The film section (titled ‘Rotterdam, Holland’) will screen recent, innovative and culturally inspired cinema relating in part to the performing arts. Cyrus Frisch’ BLACKWATER FEVER (The Netherlands) depicts a man (Roeland
Fernhout) travelling through desert landscapes in a film that asks questions about how we armour ourselves against the world’s atrocities. Clive Holden (Canada) presents the European premiere of his multi-media project UTOPIA SUITE, recently launched in Toronto (Canada). Holden’s five year project explores the topicality and value of the utopian perspective using film, video, sound, performance and online art. Furthermore, the programme includes two Berlinale laureates supported by Rotterdam’s Hubert Bals Fund: GRBAVICA by Jasmila Zbanic (Golden Bear
2006) and EL CUSTODIO (THE MINDER) by Rodrigo Moreno (Alfred Bauer Prize 2006).

Some of the films in the Holland Festival film section relate to the performing arts, such as LES ARTISTES DU THÉÂTRE BRÛLÉ (THE ARTISTS OF THE BURNT THEATRE) by Rithy Panh, about lost Cambodian theatrical traditions, and THAT’S ALL THERE IS by Austrian film-maker Michael Pilz. In 1988, Pilz filmed theatre director Jack Garfein, who, invited by Georg Tabori in Vienna, was working on the performance of a series of plays by Samuel Beckett. IMMERGRÜN UND DIE MODERNE – THE AUDIENCE (FOREVER GREEN AND MODERNISM – THE AUDIENCE) by Edgar Honetschläger forms part of an opera project by composer Peter Ablinger in Graz, Austria.

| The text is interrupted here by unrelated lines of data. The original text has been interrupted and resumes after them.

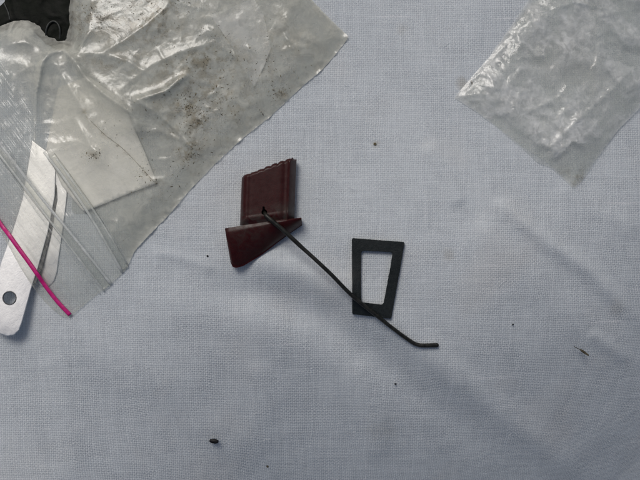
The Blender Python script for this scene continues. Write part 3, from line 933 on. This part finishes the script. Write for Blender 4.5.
sp = [p + np.array([0.12 * math.sin(i * 0.37) + 0.06 * math.sin(i * 1.1), -0.10 * math.sin(i * 0.31 + 1), 0.0]) if 16 < i < 70 else p for i, p in enumerate(sp)]
rad = []
for p in sp:
    x = p[0]
    r = 2.15 if x < 300 else 1.95
    if x > 405: r = 1.95 + 0.3 * (x - 405) / 30
    rad.append(r * K)
# round the tip
e = np.array(sp[-1]); dirv = e - np.array(sp[-2]); dirv /= np.linalg.norm(dirv)
for dx, f in ((0.8, 0.9), (1.4, 0.65), (1.8, 0.25)):
    sp.append(e + dirv * dx); rad.append(rad[len(sp) - 5 if False else -1] if False else 2.2 * K * f)
M_W = M_WIRE
tube('wire', [W(*p) for p in sp], rad, M_W, lever, seg=16)

# ------------------------------------------------------------------ gasket
def gasket():
    out = [(351.8, 238.0), (404.8, 242.0), (391.2, 318.8), (352.2, 314.2)]
    inn = [(361.0, 250.6), (393.0, 252.2), (383.2, 304.8), (361.2, 302.0)]
    N = 40
    rnd = random.Random(11)
    def ring(c, rr, jag):
        pts = []
        for k in range(4):
            a, b = np.array(c[k], float), np.array(c[(k + 1) % 4], float)
            for i in range(N):
                f = i / N
                pts.append(a + (b - a) * f)
        P = np.array(pts); Q = P.copy()
        for _ in range(rr): Q = (np.roll(Q, 1, 0) + Q + np.roll(Q, -1, 0)) / 3
        for i in range(len(Q)):
            side = i // N; q = 0.12
            if jag and side == 1: q = 0.38
            Q[i] += np.array([vn1(i * 0.55 + side * 9), vn1(i * 0.6 + 40)]) * q
        return Q
    def vn1(v):
        return float(vnoise(np.array([v]), np.array([3.3]), 2)[0])
    O = ring(out, 1, False); I = ring(inn, 9, True)
    m = len(O)
    c = (O + I) / 2
    th = 4.0; bev = 0.3
    rows = []
    def row(P, h, toward, amt):
        r = []
        for i in range(m):
            dv = (toward[i] - P[i]); dv = dv / np.linalg.norm(dv) * amt
            x, y = P[i] + dv
            r.append((x, y, h))
        rows.append(r)
    row(O, 0, c, 0); row(O, th - bev, c, 0); row(O, th - 0.15, c, bev * 0.35); row(O, th, c, bev)
    row(c, th, O, 0.01); row(I, th, c, bev); row(I, th - 0.15, c, bev * 0.35); row(I, th - bev, c, 0); row(I, 0, c, 0)
    V = []; F = []
    for r in rows:
        for x, y, h in r:
            warp = 0.7 + 0.9 * math.sin((x - 340) / 30.0) * math.cos((y - 230) / 40.0)
            V.append(W(x, y, cz(x, y) + 0.1 + max(0, warp) * 0.6 + h))
    for r in range(len(rows)):
        r2 = (r + 1) % len(rows)
        for i in range(m):
            j = (i + 1) % m
            F.append((r * m + i, r * m + j, r2 * m + j, r2 * m + i))
    me = mesh('gasket', V, F)
    bm = bmesh.new(); bm.from_mesh(me); bmesh.ops.recalc_face_normals(bm, faces=bm.faces); bm.to_mesh(me); bm.free()
    ob = Vector(W(375, 280, cz(375, 280)))
    me.transform(__import__('mathutils').Matrix.Translation(-ob))
    o = link('gasket', me, M_GASKET)
    o.location = ob
    me.set_sharp_from_angle(angle=R(14))
    o['label'] = 'flat dark rubber gasket shaped as a tapering four-sided frame, under the wire'
    o['category'] = 'gasket'
gasket()

# ------------------------------------------------------------------ small bits on the cloth
def blob(name, x, y, a, b, ang, mat, label, cat, seed=0, taper=0.0, h=0.6):
    rnd = random.Random(seed)
    V = []; F = []; NSg, NR = 12, 13
    z0 = cz(x, y) + b * h * 0.7
    for i in range(NR):
        u = -1 + 2 * (i + 0.5) / NR
        rr = math.sqrt(max(0.01, 1 - abs(u) ** 2.2)) * (1 - taper * (u + 1) / 2)
        for k in range(NSg):
            an = 2 * math.pi * k / NSg
            jx = rnd.uniform(.93, 1.07)
            lx = u * a; ly = math.cos(an) * b * rr * jx; lz_ = math.sin(an) * b * h * rr * jx
            V.append(Vector(((lx * math.cos(ang) - ly * math.sin(ang)) * K, -(lx * math.sin(ang) + ly * math.cos(ang)) * K, lz_ * K)))
    for i in range(NR - 1):
        for k in range(NSg):
            k2 = (k + 1) % NSg
            F.append((i * NSg + k, i * NSg + k2, (i + 1) * NSg + k2, (i + 1) * NSg + k))
    F.append(tuple(range(NSg))[::-1]); F.append(tuple(range((NR - 1) * NSg, NR * NSg)))
    o = link(name, mesh(name, V, F), mat)
    o.location = W(x, y, z0)
    o['label'] = label; o['category'] = cat
    return o
blob('seed', 214, 441.2, 5.2, 2.6, 0.12, M_SEED, 'black oval seed on the white cloth near the bottom edge', 'seed', 1)
blob('sliver', 584.5, 352.5, 6.2, 1.5, 0.62, M_BROWN, 'thin dark brown sliver on the white cloth near the right edge', 'sliver', 2, taper=0.3)
blob('crumb', 375, 144, 1.6, 1.3, 0.3, M_GRIT, 'small brown crumb between the serrated red piece and the crumpled bag', 'crumb', 3)
blob('crumb', 472, 83, 2.6, 0.8, 1.2, M_BROWN, 'thin brown crumb on the stained cloth beside the crumpled bag', 'crumb', 4)
blob('crumb', 513, 324.5, 0.95, 0.8, 0.0, M_SEED, 'tiny black dot of grit between the gasket and the brown sliver', 'crumb', 5)
blob('crumb', 207.5, 256, 1.1, 0.9, 0.3, M_SEED, 'tiny black crumb on the cloth left of the red fin', 'crumb', 6)
blob('crumb', 267.5, 466.5, 1.5, 1.2, 0.9, M_BROWN, 'faint brown crumb at the bottom edge, right of the seed', 'crumb', 7)
blob('crumb', 395.5, 384, 1.3, 0.9, 0.2, M_SEED, 'tiny dark crumb below the bent tip of the wire', 'crumb', 8)
# the sliver's fine hair
P = [W(p[0], p[1], cz(p[0], p[1]) + 0.7) for p in spline([(574, 346.5), (577, 348), (580.5, 350)], 5)]
bpy.context.view_layer.update()
sv = [o for o in COL.objects if o.name == 'sliver'][0]
hair = tube('tip', P, 0.35 * K, M_BROWN, None, seg=6)
hair.parent = sv; hair.location = -sv.location

# loose lint fibres on the cloth: uncountable
def lint():
    rnd = random.Random(17); V = []; F = []
    for _ in range(110):
        x, y = rnd.uniform(-60, 700), rnd.uniform(-60, 540)
        if inside(np.array([x]), np.array([y]), BAG)[0] or inside(np.array([x]), np.array([y]), BAGB)[0]: continue
        a = rnd.uniform(0, 6.28); P = []
        L = rnd.uniform(0.6, 1.6); da = rnd.gauss(0, 0.25)
        for k in range(9):
            f = k / 8
            P.append(Vector(W(x, y, cz(x, y) + 0.5 + 0.8 * math.sin(math.pi * f))))
            x += math.cos(a) * L; y += math.sin(a) * L; a += da + rnd.gauss(0, 0.12)
        b = len(V); r_ = 0.11 * K
        for i, p in enumerate(P):
            tg = (P[min(8, i + 1)] - P[max(0, i - 1)]).normalized(); sd_ = tg.cross(Vector((0, 0, 1))).normalized()
            V += [p + sd_ * r_, p - sd_ * r_, p + Vector((0, 0, r_ * 1.5))]
        for i in range(8):
            for k in range(3):
                k2 = (k + 1) % 3
                F.append((b + i * 3 + k, b + i * 3 + k2, b + (i + 1) * 3 + k2, b + (i + 1) * 3 + k))
    M = mat_simple('lint', col(0.75, 0.77, 0.8), col(0.85, 0.86, 0.88), 0.8, 5.0)
    o = link('lint', mesh('lint', V, F), M)
    o['kind'] = 'stuff'; o['label'] = 'fine pale lint fibres strewn over the white cloth'; o['category'] = 'lint'
lint()
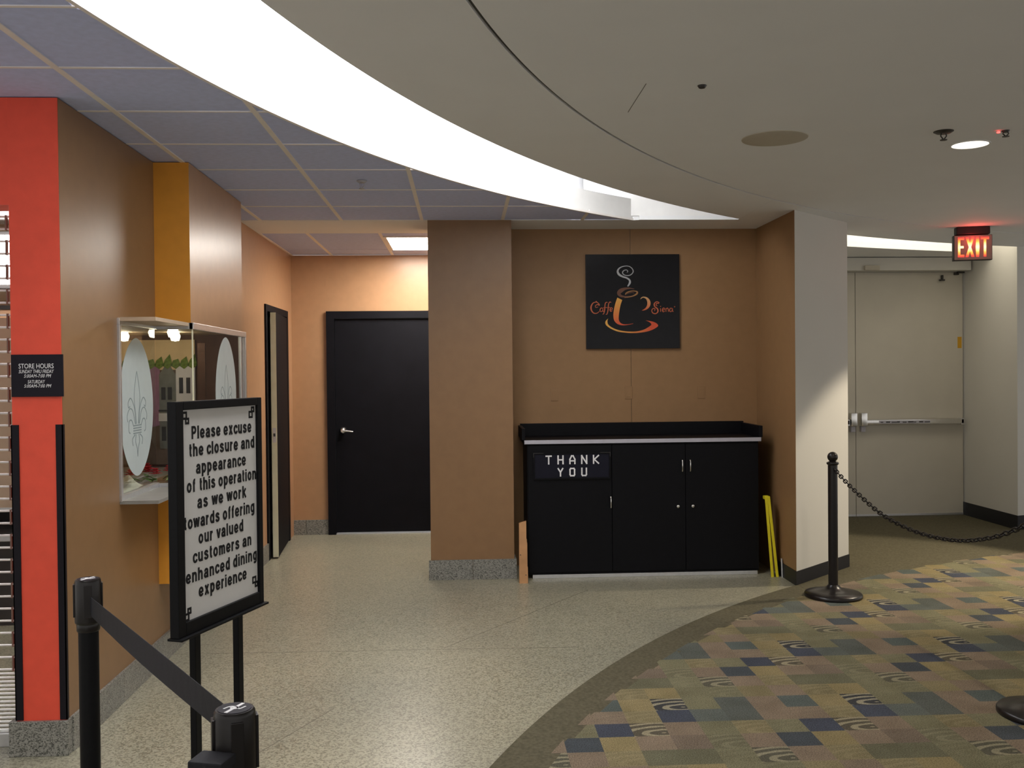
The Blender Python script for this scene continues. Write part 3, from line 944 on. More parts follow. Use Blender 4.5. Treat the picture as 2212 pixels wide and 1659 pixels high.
obj('sticker', bx(5.040, 5.082, YX - 0.0415, YX - 0.0400, 1.712, 1.827), 'ochre', lfA)
bm = B()
box(bm, 4.846, 4.896, YX - 0.075, YX - 0.04, 2.395, 2.412, 0.004)
box(bm, 4.866, 4.882, YX - 0.07, YX - 0.04, 2.412, 2.455, 0.004)
tube(bm, [(4.850, YX - 0.072, 2.404), (4.842, YX - 0.09, 2.396)], 0.006, 8)
obj('hold_open_hook', bm, 'darkmetal', lfA)
bm = B()
box(bm, 5.00, 5.045, YX - 0.07, YX - 0.04, 2.455, 2.483, 0.004)
box(bm, 5.02, 5.085, YX - 0.10, YX - 0.07, 2.470, 2.486, 0.003)
obj('closer_arm', bm, 'darkmetal', lfA)
o = obj('door_position_switch', bx(4.00, 4.150, 9.385, 9.42, 2.492, 2.537, 0.003), 'spkrim')
tag(o, 'small grey door switch box on the white header over the exit', 'switch box')

# ------------------------------------------------------------------ CEILING FITTINGS
t = thing('ceiling_troffer', 'bright square fluorescent troffer in the corridor ceiling', 'light', (-0.34, 8.3, ZC))
bm = B()
for q in ((-0.636, -0.612, 7.88, 8.74), (-0.068, -0.044, 7.88, 8.74), (-0.612, -0.068, 7.88, 7.915), (-0.612, -0.068, 8.715, 8.74)):
    box(bm, q[0], q[1], q[2], q[3], ZC - 0.006, ZC + 0.02)
obj('frame', bm, 'bar', t)
obj('lens', bx(-0.612, -0.068, 7.915, 8.715, ZC - 0.003, ZC + 0.012, 0.002), 'trofferglow', t)
obj('housing', bx(-0.63, -0.05, 7.89, 8.73, ZC + 0.021, ZC + 0.09), 'bar', t)

def downlight(x, y, label, power, angle=125.0, aim=None):
    t = thing('downlight', label, 'light', (x, y, ZC), group='recessed ceiling downlights')
    bm = B()
    n_ = 32
    pa = [(x + 0.086 * math.cos(2 * PI * k / n_), y + 0.086 * math.sin(2 * PI * k / n_)) for k in range(n_ + 1)]
    pb = [(x + 0.094 * math.cos(2 * PI * k / n_), y + 0.094 * math.sin(2 * PI * k / n_)) for k in range(n_ + 1)]
    obj('trim_ring', ring_band(pa, pb, ZC - 0.003, ZC + 0.002), 'drywall', t)
    obj('lens', lathe(B(), [(0.0, -0.0012), (0.084, -0.0012), (0.086, 0.004), (0.0, 0.004)], x, y, 32, ZC), 'lamp', t)
    ld = bpy.data.lights.new('downlight_lamp', 'SPOT')
    ld.energy = power
    ld.color = (1.0, 0.86, 0.66)
    ld.spot_size = math.radians(angle)
    ld.spot_blend = 0.30 if angle < 110 else 0.35
    ld.shadow_soft_size = 0.06
    lo = bpy.data.objects.new('downlight_lamp', ld)
    COL.objects.link(lo)
    lo.parent = t
    lo.location = (0, 0, -0.02)
    if aim:
        lo.rotation_euler = (Vector(aim) - Vector((x, y, ZC - 0.02))).to_track_quat('-Z', 'Y').to_euler()
    return t
downlight(2.53, 4.68, 'small round lit downlight in the ceiling near the exit sign', SPOT_W)
downlight(4.65, 6.7, 'round downlight out of view beyond the right edge', SPOT_W * 9.0, 62.0, (2.80, 7.05, -0.75))
downlight(2.6, 1.9, 'added unseen downlight overhead behind the viewer on the right', SPOT_W)  # added out of view to help light the space, no known fitting
downlight(5.2, 2.6, 'added unseen downlight far to the right over the carpet', SPOT_W * 0.5)  # likewise an added, unseen lamp for general light

t = thing('ceiling_speaker', 'round yellowed speaker grille in the ceiling', 'speaker', (1.505, 4.563, ZC))
obj('rim', lathe(B(), [(0.108, -0.008), (0.13, -0.008), (0.154, -0.003), (0.157, 0.002), (0.10, 0.002)], 1.505, 4.563, 48, ZC), 'spkrim', t, smooth=True)
obj('grille', lathe(B(), [(0, -0.006), (0.09, -0.0062), (0.117, -0.0078), (0.119, 0.0), (0, 0.0)], 1.505, 4.563, 48, ZC), 'spk', t, smooth=True)

def sprinkler(x, y, label, mat='darkmetal', drop=1.0, led=False, plate=0.035):
    t = thing('sprinkler_head', label, 'sprinkler', (x, y, ZC), group='ceiling sprinkler heads')
    obj('escutcheon', lathe(B(), [(0, -0.010), (plate * 0.7, -0.010), (plate, -0.002), (plate, 0.001), (0, 0.001)], x, y, 24, ZC), mat, t, smooth=True)
    bm = B()
    tube(bm, [(x - 0.010, y, ZC - 0.008), (x - 0.014, y, ZC - 0.022 * drop), (x, y, ZC - 0.040 * drop)], 0.003, 6)
    tube(bm, [(x + 0.010, y, ZC - 0.008), (x + 0.014, y, ZC - 0.022 * drop), (x, y, ZC - 0.040 * drop)], 0.003, 6)
    obj('frame_arm', bm, mat, t)
    obj('deflector', lathe(B(), [(0, -0.042 * drop), (0.016, -0.042 * drop), (0.016, -0.039 * drop), (0, -0.039 * drop)], x, y, 16, ZC), mat, t)
    if led:
        obj('indicator', lathe(B(), [(0, -0.014), (0.008, -0.012), (0.008, -0.006), (0, -0.006)], x - 0.035, y, 12, ZC), 'redled', t)
    return t
sprinkler(2.262, 4.42, 'dark sprinkler head beside the lit downlight', plate=0.045)
sprinkler(2.55, 4.40, 'tiny dark sensor with red light right of the sprinkler', led=True, drop=0.7, plate=0.018)
sprinkler(-0.571, 5.60, 'grey sprinkler head in the tiled ceiling left of the cove', 'stripgrey', 1.1, plate=0.03)
t = thing('ceiling_sensor', 'small dark round sensor on the ceiling near a hairline gap', 'sensor', (0.941, 3.72, ZC))
obj('dome', lathe(B(), [(0, -0.012), (0.012, -0.010), (0.018, -0.002), (0.018, 0.001), (0, 0.001)], 0.941, 3.72, 20, ZC), 'darkmetal', t, smooth=True)

# exit sign
EM = Matrix.Translation((4.022, 7.40, 0)) @ Matrix.Rotation(math.radians(-14), 4, 'Z')
t = thing('exit_sign', 'black ceiling-mounted exit sign with glowing red letters', 'sign', mat4=Matrix.Translation((4.022, 7.40, 2.36)) @ Matrix.Rotation(math.radians(-14), 4, 'Z'))
def exobj(name, bm, mat, parent, **k):
    bm.transform(EM)
    return obj(name, bm, mat, parent, **k)
exobj('canopy', box(B(), -0.125, 0.125, -0.01, 0.075, 2.562, ZC - 0.001, 0.010), 'exitdark', t)
hs = exobj('housing', box(B(), -0.142, 0.142, 0.003, 0.062, 2.360, 2.558, 0.003), 'exitdark', t)
fp = exobj('face_plate', box(B(), -0.138, 0.138, -0.002, 0.004, 2.364, 2.555, 0.002), 'exitbody', t)
def exit_mat():
    m, nt, b = nmat('exit_letter_light')
    tc = nt.nodes.new('ShaderNodeTexCoord')
    gr = nt.nodes.new('ShaderNodeTexGradient'); gr.gradient_type = 'SPHERICAL'
    mp = nt.nodes.new('ShaderNodeMapping')
    mp.inputs['Location'].default_value = (0, 0, 0)
    mp.inputs['Scale'].default_value = (7.0, 7.0, 9.5)
    nt.links.new(tc.outputs['Object'], mp.inputs[0]); nt.links.new(mp.outputs[0], gr.inputs[0])
    r = ramp(nt, gr.outputs['Fac'], [(0.0, (1.0, 0.006, 0.02)), (0.35, (1.0, 0.035, 0.02)), (0.60, (1.0, 0.22, 0.03)), (0.95, (1.0, 0.55, 0.25))])
    b.inputs['Base Color'].default_value = (0.3, 0.02, 0.02, 1)
    nt.links.new(r.outputs[0], b.inputs['Emission Color'])
    b.inputs['Emission Strength'].default_value = 2.0
    return m
MT['exitlight'] = exit_mat()
eo = EM @ Vector((0, -0.002, 0)); eu = EM.to_3x3() @ Vector((1, 0, 0)); en = EM.to_3x3() @ Vector((0, -1, 0)); ev = Vector((0, 0, 1))
def exit_letter(polys):
    bm = B()
    for p in polys:
        flat_poly(bm, p, (eo, eu, ev, en), 0.0015)
    return bm
z0, z1 = 2.386, 2.540
def rect(a, b, c, d): return [(a, c), (b, c), (b, d), (a, d)]
wd = 0.017
E_ = [rect(-0.112, -0.112 + wd, z0, z1), rect(-0.112 + wd, -0.066, z1 - 0.018, z1), rect(-0.112 + wd, -0.070, 2.455, 2.473), rect(-0.112 + wd, -0.066, z0, z0 + 0.018)]
X_ = [[(-0.054, z1), (-0.036, z1), (0.006, z0), (-0.012, z0)], [(-0.010, z1), (0.008, z1), (-0.036, z0), (-0.054, z0)]]
X_ = [[(-0.056, z1), (-0.036, z1), (-0.0155, 2.463), (-0.0325, 2.463)], [(-0.012, z1), (0.008, z1), (-0.0155, 2.463), (-0.0325, 2.463)],
      [(-0.056, z0), (-0.036, z0), (-0.0155, 2.463), (-0.0325, 2.463)], [(-0.012, z0), (0.008, z0), (-0.0155, 2.463), (-0.0325, 2.463)]]
I_ = [[(0.022, z1), (0.042, z1), (0.046, 2.463), (0.042, z0), (0.022, z0), (0.018, 2.463)]]
T_ = [rect(0.056, 0.116, z1 - 0.018, z1), rect(0.077, 0.095, z0, z1 - 0.018)]
ld = bpy.data.lights.new('exit_lamp', 'POINT'); ld.energy = 0.42; ld.color = (1.0, 0.06, 0.06); ld.shadow_soft_size = 0.03
lo = bpy.data.objects.new('exit_lamp', ld); COL.objects.link(lo)
lo.parent = t; lo.matrix_basis = WM[t.name].inverted() @ Matrix.Translation(EM @ Vector((0.0, -0.075, 2.51)))
for nm, pl in (('letter_e', E_), ('letter_x', X_), ('letter_i', I_), ('letter_t', T_)):
    o = obj('letter', exit_letter(pl), 'exitlight', fp)
    # origin at letter centre so the lamp glow is centred on it
    c = Vector((0, 0, 0.077))
    o.data.transform(Matrix.Translation(-c)); o.matrix_basis = o.matrix_basis @ Matrix.Translation(c)

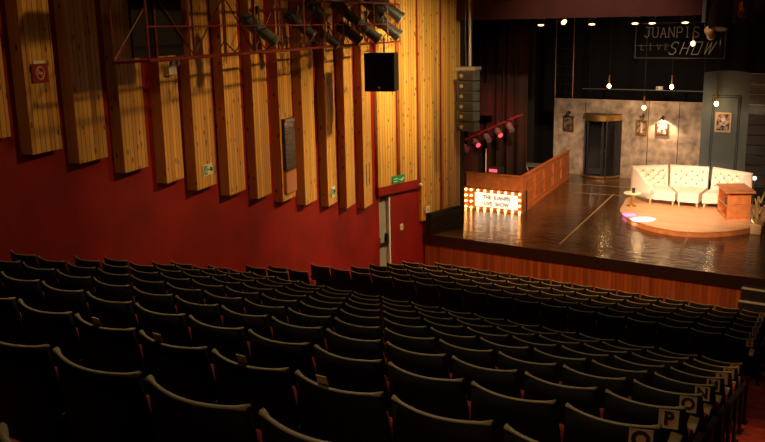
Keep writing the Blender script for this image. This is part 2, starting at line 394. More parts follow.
for k in range(13):
    org = A-d1*fl_s[k]
    wd = [.68, .65, .71, .68, .59, .74, .69, .68, .70, .71, .62, .66, .72][k]
    t = thing('acoustic_panel', labels1[k], 'wall panel', (org.x, org.y, bots[k]), 0, 'pine panels along the left wall')
    Mx = Matrix(((d1.x, -n1.x, 0, 0), (d1.y, -n1.y, 0, 0), (0, 0, 1, 0), (0, 0, 0, 1)))
    # box front turned a little: near edge deeper than far edge
    dn, df = .21, .14
    hgt = 8.9-bots[k]
    face = MB(); face.prism([(0, -dn), (wd, -df), (wd, -df+.03), (0, -dn+.03)], 0, hgt)
    rot = math.atan2(d1.y, d1.x)
    t.rotation_euler = (0, 0, rot)
    # rotated frame: local x along wall, local y = left of direction = away from room
    f_ = MB(); f_.prism([(0, -dn), (wd, -df), (wd, -df+.03), (.0, -dn+.03)], 0, hgt); f_.obj('front_boards', M['pine'], t)
    f_ = MB(); f_.prism([(0, -dn+.03), (.03, -dn+.03), (.03, -.001), (0, -.001)], 0, hgt); f_.obj('side_board', M['pine'], t)
    f_ = MB(); f_.prism([(wd-.03, -df+.03), (wd, -df+.03), (wd, -.001), (wd-.03, -.001)], 0, hgt); f_.obj('side_board', M['pine'], t)
    f_ = MB(); f_.prism([(.03, -dn+.03), (wd-.03, -df+.03), (wd-.03, -.001), (.03, -.001)], .0, .02); f_.obj('bottom_board', M['pine'], t)
    panel_frames.append((t, wd, dn, df))
    if k == 12:
        for sx in (.22, .48): MB().box(sx-.02, sx+.02, -dn+(dn-df)*sx/wd-.004, -dn+(dn-df)*sx/wd+.005, .55, 1.15).obj('slot', M['black'], t)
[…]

The film programme will focus on the works of film-makers Stephen and Timothy Quay, screening a selection of their short films, video clips and their feature film INSTITUTE BENJAMENTA. And at another Holland Festival venue, the Muziekgebouw aan ‘t IJ, monitors will show compilations of video films illustrating the Quay Brothers’ interest in music and modern dance. In a world première, the Quay Brothers will exhibit twenty of their
(miniature) sets and maquettes. They will thereby for the first time give insight – almost literally – into their creative process. The exhibition illustrates not only how skilfully the brothers conjure up a complete universe from modest miniature worlds. It also demonstrates their versatility as set designers for opera, dance and theatre performances. Their relationships with the world of the performing arts are not widely known, yet these are a very important part of their works. The Holland Festival is exactly the right place to shed light on this. The Quays (USA 1947, but working from London since the early 1970s) are among the most original and most imitated film-makers worldwide, partly owing to a series of video clips made for MTV. Their films stand out because of the use of puppets and objects, of the fantasy worlds they create and of their focus on detail, colour, texture and choreographic camera movements.